Home Insights Exercise caution: when can fraud by a witness of a mortgagor’s signature on a mortgage be brought home to the bank?

Exercise caution: when can fraud by a witness of a mortgagor’s signature on a mortgage be brought home to the bank?

This week’s TGIF considers Spiliotopoulos v National Australia Bank Limited [2017] NSWSC 971, where a mortgagee alleged a witness fraudulently attested to his signature on a mortgage and the bank registered the mortgage with notice of fraud.



The plaintiff, Mr Spiliotopoulos brought proceedings against a number of defendants arising out of the circumstances that led to the registration of a mortgage over his property. Of relevance was, the registered mortgagee (Bank) and Ms Jackson, the witness who attested the plaintiff’s signature upon the mortgage at the request of the plaintiff’s wife.

Allegations of fraud

The plaintiff’s pleadings were unclear, but the Court interpreted the claims against Ms Jackson and the Bank as follows. The plaintiff alleged that Ms Jackson fraudulently attested to his signature upon the mortgage, as the plaintiff did not sign the mortgage in her presence, and that Ms Jackson was not satisfied that the person whose signature she was witnessing was the person named in the mortgage.

The plaintiff did not allege that the Bank participated in the fraud. Instead, the plaintiff alleged that the Bank obtained the mortgage with notice of and by reason of the fraud allegedly committed upon both the Bank and the plaintiff by Ms Jackson. The basis of this allegation was that the Bank:

  • did not meet or discuss the mortgage with the plaintiff, which the plaintiff alleged the Bank was required to do “in the course of banking practice”; and

  • did not comply with its own internal procedures and policies, despite the Bank’s officer who dealt with the mortgage certifying that they had been complied with.

For these reasons, the plaintiff claimed that the mortgage registered by the Bank was defeasible, and as such that he was entitled to have it removed as an encumbrance from the title.


Justice Harrison dismissed the plaintiff’s claims against both Ms Jackson and the Bank.

Claim against Ms Jackson

The plaintiff did not sufficiently make out a claim against Ms Jackson for fraud. However, Harrison J noted that the facts may have been sufficient to disclose a cause of action in negligence.

Claim against the Bank

In considering the allegations made against the Bank, Harrison J stated that:

  • In order for the mortgage to be set aside on the basis pleaded, the plaintiff must establish that he was defrauded out of his interest as registered proprietor and that the fraud was the Bank’s own, in the sense that it can be brought home to the Bank.

  • If the plaintiff cannot establish that a consciously dishonest act can be brought home to the Bank, as the registered proprietor of the interest, its title will be indefeasible (emphasis added).

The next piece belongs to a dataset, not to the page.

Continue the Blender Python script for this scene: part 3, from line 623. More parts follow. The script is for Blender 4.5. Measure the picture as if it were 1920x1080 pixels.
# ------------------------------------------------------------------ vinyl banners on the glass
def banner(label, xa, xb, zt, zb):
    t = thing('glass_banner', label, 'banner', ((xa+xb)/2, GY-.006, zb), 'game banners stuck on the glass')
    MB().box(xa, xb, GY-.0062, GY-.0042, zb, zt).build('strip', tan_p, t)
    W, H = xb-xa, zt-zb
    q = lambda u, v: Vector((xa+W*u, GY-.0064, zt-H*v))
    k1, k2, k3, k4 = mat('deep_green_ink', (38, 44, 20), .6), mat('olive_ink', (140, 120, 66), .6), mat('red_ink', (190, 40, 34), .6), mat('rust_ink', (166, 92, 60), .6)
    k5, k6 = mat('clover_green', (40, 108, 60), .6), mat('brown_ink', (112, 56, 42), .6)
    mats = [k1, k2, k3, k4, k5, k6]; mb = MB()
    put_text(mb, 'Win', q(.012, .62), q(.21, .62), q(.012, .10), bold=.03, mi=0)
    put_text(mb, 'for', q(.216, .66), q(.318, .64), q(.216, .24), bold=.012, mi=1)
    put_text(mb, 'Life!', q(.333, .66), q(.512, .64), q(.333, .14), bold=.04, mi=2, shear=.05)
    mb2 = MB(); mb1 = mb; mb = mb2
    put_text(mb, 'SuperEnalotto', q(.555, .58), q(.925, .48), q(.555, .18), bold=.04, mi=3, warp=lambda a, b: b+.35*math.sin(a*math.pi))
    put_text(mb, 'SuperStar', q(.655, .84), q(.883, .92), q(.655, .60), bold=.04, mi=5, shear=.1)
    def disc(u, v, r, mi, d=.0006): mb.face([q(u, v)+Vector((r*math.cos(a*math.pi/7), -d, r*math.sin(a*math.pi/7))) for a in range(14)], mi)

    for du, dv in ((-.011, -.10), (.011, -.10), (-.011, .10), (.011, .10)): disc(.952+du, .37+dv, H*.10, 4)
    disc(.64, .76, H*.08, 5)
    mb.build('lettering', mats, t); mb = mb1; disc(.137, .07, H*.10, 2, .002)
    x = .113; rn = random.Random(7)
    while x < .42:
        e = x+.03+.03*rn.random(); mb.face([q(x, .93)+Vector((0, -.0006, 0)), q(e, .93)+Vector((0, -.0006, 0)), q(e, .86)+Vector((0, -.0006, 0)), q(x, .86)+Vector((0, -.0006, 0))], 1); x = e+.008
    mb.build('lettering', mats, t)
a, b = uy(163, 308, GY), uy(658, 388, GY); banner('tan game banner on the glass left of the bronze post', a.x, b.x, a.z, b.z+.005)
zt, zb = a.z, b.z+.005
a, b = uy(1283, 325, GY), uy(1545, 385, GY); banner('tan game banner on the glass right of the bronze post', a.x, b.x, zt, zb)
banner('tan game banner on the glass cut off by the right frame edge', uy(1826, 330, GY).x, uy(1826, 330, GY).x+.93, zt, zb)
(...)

His Honour considered Grgic v ANZ Banking Group Ltd (1994) 33 NSWLR 202, which concerned a forged attestation of a signature by an imposter, witnessed by bank officers. In that case, the Court of Appeal held that the attestation and certification by the bank officers did not amount to fraud. Powell JA held that the attestation could not constitute fraud unless it could be shown either that the bank officer knew that the imposter was not the true owner, or that, in signing the attestation, he was acting recklessly without caring whether or not the imposter was the true owner.

Applying this principle to the present case, Harrison J stated that:

The plaintiff does not allege that [the bank officer who dealt with the mortgage over the plaintiff’s property] or any other officer of the Bank did not believe that the mortgage was not a genuine document that could be properly acted upon, or that her suspicions were aroused, or that she abstained from making further enquiries lest she discovered that the plaintiff had not signed it. It is not alleged that the Bank engaged in a level of recklessness amounting to fraud.

Justice Harrison reasoned that the circumstances that would support the plaintiff’s claim to set aside the Bank’s mortgage would have to include facts that showed that the Bank proceeded to registration having committed a fraud upon the plaintiff, or that the Bank had knowledge that someone else had done so. His Honour concluded that the plaintiff did not bring any such evidence.

The plaintiff did not specifically plead any internal policies or procedures with which he alleged the bank failed to comply, nor did his claim identify the legal basis for the alleged requirement that the Bank meet or discuss the mortgage with the plaintiff “in the course of banking practice”. In any event, Harrison J concluded that:

  • failure to comply with internal policies and procedures would not elevate the Bank’s conduct to a participation in Ms Jackson’s alleged fraud; and

  • the possibility that the Bank officer who dealt with the mortgage might have discovered the fraud if she had met with the plaintiff would not be sufficient to amount to the Bank being on notice of the fraud, so as to defeat the Bank’s registered title.


This case concerned a mortgage entered into and registered in 2005, which was prior to the introduction of verification of identity (VOI) requirements. Although more stringent VOI requirements should serve to decrease the opportunity for fraudsters to commit forgeries and false attestations, with the introduction of electronic conveyancing, it remains to be seen whether this will present new opportunities for mortgage fraud.